Uitspraak
1.Geding in cassatie
2.Beoordeling van de middelen
3.Ambtshalve beoordeling van de bestreden uitspraak
4.Beslissing
8 oktober 2019.
Hoge Raad
In deze zaak heeft de Hoge Raad op 8 oktober 2019 uitspraak gedaan in een cassatieberoep tegen een uitspraak van het Gerechtshof Den Haag van 31 mei 2017. Het beroep is ingesteld door de betrokkene, die werd bijgestaan door de advocaten R.J. Baumgardt en P. van Dongen. De zaak betreft een vordering tot ontneming van wederrechtelijk verkregen voordeel, specifiek gerelateerd aan de verkoop van cocaïne. Tijdens de procedure in hoger beroep heeft de betrokkene verzocht om het horen van getuigen en het verstrekken van tapgesprekken, maar deze verzoeken zijn niet gehonoreerd. De betrokkene voerde aan dat hij niet alle dagen van de vastgestelde periode had gehandeld in cocaïne en dat hij meermalen in het buitenland was geweest. De Hoge Raad heeft in zijn beoordeling vastgesteld dat de middelen van cassatie niet tot cassatie konden leiden, omdat deze niet nopen tot beantwoording van rechtsvragen in het belang van de rechtseenheid of de rechtsontwikkeling.

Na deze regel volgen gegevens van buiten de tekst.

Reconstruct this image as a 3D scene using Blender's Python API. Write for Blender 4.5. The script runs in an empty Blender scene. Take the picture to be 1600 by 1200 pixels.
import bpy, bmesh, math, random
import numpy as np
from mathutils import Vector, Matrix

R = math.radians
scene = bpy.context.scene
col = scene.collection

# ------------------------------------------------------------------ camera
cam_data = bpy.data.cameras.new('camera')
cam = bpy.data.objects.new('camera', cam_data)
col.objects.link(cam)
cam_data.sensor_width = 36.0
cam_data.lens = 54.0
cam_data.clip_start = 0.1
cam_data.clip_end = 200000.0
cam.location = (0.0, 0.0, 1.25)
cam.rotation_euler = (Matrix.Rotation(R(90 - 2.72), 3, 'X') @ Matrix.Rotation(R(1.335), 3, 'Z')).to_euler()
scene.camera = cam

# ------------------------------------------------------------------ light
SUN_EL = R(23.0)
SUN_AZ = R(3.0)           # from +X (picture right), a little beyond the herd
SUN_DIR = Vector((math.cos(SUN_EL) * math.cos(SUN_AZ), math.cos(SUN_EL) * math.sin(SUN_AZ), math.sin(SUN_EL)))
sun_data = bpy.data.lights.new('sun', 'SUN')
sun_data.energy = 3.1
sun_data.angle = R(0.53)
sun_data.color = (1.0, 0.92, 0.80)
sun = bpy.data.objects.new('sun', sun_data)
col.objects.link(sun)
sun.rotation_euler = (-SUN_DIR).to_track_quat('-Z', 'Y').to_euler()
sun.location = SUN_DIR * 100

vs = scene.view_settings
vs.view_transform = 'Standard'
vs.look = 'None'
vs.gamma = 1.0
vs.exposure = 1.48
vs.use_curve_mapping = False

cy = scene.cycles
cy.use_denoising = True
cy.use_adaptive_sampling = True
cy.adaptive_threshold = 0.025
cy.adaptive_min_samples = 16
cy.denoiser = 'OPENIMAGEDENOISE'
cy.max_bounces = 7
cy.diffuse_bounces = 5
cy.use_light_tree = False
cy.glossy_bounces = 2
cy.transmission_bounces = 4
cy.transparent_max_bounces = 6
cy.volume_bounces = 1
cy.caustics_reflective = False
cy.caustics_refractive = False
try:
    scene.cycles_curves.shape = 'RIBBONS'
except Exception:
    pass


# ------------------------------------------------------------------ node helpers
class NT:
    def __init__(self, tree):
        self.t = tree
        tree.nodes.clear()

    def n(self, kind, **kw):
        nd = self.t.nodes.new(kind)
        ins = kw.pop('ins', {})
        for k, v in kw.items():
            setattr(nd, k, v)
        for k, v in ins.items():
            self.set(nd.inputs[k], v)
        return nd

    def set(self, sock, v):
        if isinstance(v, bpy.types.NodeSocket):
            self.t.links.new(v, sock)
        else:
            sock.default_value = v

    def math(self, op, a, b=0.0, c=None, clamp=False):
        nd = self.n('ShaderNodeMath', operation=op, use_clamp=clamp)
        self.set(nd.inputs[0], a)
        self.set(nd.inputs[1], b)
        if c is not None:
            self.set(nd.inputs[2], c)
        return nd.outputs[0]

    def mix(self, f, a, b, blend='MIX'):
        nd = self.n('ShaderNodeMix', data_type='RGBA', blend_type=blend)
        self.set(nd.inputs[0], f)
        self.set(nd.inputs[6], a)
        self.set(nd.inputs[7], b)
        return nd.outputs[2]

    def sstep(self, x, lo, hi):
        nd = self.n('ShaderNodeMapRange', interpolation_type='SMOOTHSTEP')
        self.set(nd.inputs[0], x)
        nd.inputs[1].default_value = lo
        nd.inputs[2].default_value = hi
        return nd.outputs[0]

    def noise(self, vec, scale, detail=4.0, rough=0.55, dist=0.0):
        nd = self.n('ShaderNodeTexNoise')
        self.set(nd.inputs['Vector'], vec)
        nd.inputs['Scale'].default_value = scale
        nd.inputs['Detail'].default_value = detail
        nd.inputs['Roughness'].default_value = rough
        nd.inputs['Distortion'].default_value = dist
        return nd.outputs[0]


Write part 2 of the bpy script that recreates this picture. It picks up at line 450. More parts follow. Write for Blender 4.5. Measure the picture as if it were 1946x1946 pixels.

De Hoge Raad heeft ambtshalve de bestreden uitspraak beoordeeld en vastgesteld dat de redelijke termijn, zoals bedoeld in artikel 6, eerste lid, van het EVRM, is overschreden, aangezien er meer dan twee jaren zijn verstreken na het instellen van het cassatieberoep. Dit heeft geleid tot een vermindering van de aan de betrokkene opgelegde betalingsverplichting van € 482.884,13 naar € 477.884,-. De Hoge Raad heeft de bestreden uitspraak vernietigd, maar uitsluitend wat betreft de hoogte van de opgelegde betalingsverplichting ter ontneming van het wederrechtelijk verkregen voordeel, en het beroep voor het overige verworpen.